UPDATE: I've now seen the movie for myself and graded it a C+ (average with some bright spots). You can read the full review here.

Keeping up The Fantastic Four has probably been more entertaining than the actual movie will turn out. But if first reactors are to be believed, the film may end up being a hit after all.

Since its inception, fans have been lashing out at Fox over their choice to revitalize the Fantastic Four outside the realm of the Marvel Cinematic Universe. Longtime F4 fans are even boycotting the film, hoping it proves unsuccessful enough for the character rights to end up back in the hands of Marvel Studios and Disney.

It's been controversy after controversy, from the overall look of the film and casting to new creative choices. The trailers have received ire for cliche dialogue and a vague handling of the prime villain of the potential franchise, Dr. Doom.

Fantastic Four will open in theaters this weekend, but another possible red flag has caught the attention of moviegoers and critics. The film's embargo won't be lifted until the day it releases, and for now, there will be no screenings for the press. That means critics won't get a chance to review the film until a sizable chunk of people go to see it this weekend.

In many cases, keeping critics away from screenings is a sign that the studio doesn't have much faith in the movie to earn recommendations and early buzz. This trend is so obvious at this point, however, that some studios screen their bad movies anyway to avoid the expectation that it will be bad.

And vice versa. It's a delicate strategy, and there's no surefire way to tell if the lack of screenings is a good or bad thing. In the case of Fantastic Four, I'm reminded of the first GI: Joe film that released in 2009. Like F4, many people expected it to be pretty terrible, and it also kept critics away from screenings.

Strangely, GI: Joe Rise of Cobra ended up being a decent movie with some pretty good reviews. It would appear that the strategy there was to prevent people who knew they would hate it from controlling the first round of word of mouth. So it's possible that Fox is relying on fans to give F4 the lift it needs to strike a chord with casual moviegoers who might actually like the film.

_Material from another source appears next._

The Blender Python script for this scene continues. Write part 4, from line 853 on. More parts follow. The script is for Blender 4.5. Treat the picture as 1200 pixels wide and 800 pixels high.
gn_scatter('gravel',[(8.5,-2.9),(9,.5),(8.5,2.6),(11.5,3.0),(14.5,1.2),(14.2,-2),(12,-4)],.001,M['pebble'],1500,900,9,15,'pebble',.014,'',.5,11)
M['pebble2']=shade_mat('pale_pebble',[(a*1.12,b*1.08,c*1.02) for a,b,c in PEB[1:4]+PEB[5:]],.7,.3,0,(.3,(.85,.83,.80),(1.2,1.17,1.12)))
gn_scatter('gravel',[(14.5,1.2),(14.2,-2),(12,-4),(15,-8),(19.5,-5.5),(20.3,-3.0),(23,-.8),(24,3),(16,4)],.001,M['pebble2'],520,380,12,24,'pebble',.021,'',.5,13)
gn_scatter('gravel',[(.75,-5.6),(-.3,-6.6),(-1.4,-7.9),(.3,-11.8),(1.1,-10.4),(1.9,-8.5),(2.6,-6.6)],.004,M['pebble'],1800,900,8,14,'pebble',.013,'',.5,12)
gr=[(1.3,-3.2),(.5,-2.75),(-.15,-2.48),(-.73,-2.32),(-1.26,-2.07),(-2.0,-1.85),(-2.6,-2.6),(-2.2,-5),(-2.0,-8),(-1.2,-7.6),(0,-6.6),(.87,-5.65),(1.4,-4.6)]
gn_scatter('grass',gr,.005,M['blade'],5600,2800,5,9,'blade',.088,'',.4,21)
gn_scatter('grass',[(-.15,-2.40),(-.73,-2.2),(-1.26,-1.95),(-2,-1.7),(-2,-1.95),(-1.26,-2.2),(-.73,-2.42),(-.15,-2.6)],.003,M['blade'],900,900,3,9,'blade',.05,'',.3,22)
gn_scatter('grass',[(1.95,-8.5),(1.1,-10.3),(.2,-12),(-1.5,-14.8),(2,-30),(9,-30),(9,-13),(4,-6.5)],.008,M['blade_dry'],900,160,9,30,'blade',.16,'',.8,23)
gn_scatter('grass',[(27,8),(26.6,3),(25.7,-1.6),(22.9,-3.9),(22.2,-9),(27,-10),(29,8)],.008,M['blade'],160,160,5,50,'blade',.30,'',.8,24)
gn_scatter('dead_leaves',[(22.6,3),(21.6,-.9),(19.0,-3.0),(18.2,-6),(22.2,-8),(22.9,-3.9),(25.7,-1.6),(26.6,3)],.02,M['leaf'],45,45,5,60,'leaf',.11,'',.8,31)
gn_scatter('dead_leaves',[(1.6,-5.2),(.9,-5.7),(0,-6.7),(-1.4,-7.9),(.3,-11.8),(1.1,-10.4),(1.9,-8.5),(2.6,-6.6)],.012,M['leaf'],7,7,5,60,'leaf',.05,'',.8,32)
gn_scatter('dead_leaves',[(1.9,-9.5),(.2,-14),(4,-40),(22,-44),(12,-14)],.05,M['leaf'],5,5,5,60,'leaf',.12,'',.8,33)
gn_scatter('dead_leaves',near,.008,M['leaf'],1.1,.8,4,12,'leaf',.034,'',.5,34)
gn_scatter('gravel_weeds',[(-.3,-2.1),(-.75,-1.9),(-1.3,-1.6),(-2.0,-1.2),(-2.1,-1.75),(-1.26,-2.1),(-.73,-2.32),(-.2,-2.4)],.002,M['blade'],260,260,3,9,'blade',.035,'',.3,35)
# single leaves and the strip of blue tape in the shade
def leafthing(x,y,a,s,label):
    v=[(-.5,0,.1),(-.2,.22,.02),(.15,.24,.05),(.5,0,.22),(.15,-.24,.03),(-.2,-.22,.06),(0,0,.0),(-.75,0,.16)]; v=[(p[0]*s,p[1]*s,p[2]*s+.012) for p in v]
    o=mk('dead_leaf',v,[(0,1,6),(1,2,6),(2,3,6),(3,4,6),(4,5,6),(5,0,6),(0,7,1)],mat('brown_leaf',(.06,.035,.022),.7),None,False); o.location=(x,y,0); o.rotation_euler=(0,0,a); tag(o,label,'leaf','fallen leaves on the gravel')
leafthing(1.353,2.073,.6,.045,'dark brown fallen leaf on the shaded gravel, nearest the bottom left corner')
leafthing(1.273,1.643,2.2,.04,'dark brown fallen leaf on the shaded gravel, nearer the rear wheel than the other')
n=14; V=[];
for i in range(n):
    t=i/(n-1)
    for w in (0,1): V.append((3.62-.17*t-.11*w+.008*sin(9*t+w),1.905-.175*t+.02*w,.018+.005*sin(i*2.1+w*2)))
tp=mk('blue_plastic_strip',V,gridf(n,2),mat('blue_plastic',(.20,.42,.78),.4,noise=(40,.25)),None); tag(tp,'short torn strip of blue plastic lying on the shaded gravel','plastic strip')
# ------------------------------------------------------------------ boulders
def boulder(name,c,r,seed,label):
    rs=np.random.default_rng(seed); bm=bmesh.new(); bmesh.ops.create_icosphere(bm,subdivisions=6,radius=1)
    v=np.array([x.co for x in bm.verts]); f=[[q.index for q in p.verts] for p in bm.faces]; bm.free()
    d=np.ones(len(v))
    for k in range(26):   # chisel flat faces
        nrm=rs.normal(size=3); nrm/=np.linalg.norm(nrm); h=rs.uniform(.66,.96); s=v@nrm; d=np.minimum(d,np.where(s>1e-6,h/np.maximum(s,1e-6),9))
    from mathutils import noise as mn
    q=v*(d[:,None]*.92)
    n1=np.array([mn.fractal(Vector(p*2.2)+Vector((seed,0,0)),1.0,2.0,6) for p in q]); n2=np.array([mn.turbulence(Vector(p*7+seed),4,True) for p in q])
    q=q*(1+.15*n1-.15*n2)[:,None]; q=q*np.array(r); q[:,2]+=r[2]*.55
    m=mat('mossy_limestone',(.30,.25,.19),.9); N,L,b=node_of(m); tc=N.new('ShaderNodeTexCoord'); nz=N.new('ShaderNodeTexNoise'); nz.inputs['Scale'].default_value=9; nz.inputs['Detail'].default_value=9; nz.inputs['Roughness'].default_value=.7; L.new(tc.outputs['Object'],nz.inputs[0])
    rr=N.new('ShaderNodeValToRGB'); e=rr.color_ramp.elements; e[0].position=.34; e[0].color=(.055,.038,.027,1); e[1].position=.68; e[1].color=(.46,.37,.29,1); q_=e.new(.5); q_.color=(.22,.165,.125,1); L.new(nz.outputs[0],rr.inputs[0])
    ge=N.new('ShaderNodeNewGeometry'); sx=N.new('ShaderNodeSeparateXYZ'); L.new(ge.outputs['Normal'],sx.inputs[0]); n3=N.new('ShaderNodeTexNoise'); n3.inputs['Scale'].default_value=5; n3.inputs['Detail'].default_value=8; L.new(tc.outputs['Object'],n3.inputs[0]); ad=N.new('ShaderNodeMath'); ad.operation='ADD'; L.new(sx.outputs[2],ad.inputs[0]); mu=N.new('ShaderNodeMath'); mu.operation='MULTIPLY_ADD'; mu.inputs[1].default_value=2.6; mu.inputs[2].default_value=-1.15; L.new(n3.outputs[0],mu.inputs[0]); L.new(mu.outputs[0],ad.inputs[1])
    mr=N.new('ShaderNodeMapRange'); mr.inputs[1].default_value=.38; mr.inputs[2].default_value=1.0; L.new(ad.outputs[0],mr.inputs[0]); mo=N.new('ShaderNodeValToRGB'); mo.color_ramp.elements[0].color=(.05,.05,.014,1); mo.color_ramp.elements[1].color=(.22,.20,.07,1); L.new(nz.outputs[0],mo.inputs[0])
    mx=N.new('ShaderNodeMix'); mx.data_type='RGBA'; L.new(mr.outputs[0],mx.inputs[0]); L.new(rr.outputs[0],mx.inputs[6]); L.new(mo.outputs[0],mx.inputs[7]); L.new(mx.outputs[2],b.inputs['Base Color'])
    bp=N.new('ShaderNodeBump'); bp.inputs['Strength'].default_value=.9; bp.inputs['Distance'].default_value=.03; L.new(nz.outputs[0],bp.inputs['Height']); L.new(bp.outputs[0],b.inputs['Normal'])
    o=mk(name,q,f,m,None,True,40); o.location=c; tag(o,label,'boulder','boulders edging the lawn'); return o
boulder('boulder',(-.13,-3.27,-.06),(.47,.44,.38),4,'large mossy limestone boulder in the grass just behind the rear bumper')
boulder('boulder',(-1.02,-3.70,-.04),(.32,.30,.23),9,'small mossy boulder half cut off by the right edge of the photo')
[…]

A good sign, then, is that early screeners are so far praising the film. Bleeding Cool has reported that fans in the UK, Canada, and United States have enjoyed the movie, and almost nothing negative has come from the screenings.

One fan said, "This movie is a must-see." Another simply called it (in all caps and with several exclamation marks), "Awesome!" Here are a few of the Tweets that went out:

Of course, it's possible that they liked the film out of appreciation for being invited to the screening. This happened with Green Lantern in 2011 (fans invited to early screenings shouted praises for the movie). And in both cases, people who disliked the film may be less vocal about their opinion.

It's too early to draw any conclusions at this point, but you can't deny that this is at least a good sign. Fox has upped their marketing to tie in Deadpool, reminding moviegoers that they're the studio behind popular franchises that aren't getting boycotted.

Hopefully, this weekend, we'll get some answers. They'll be something besides "doom."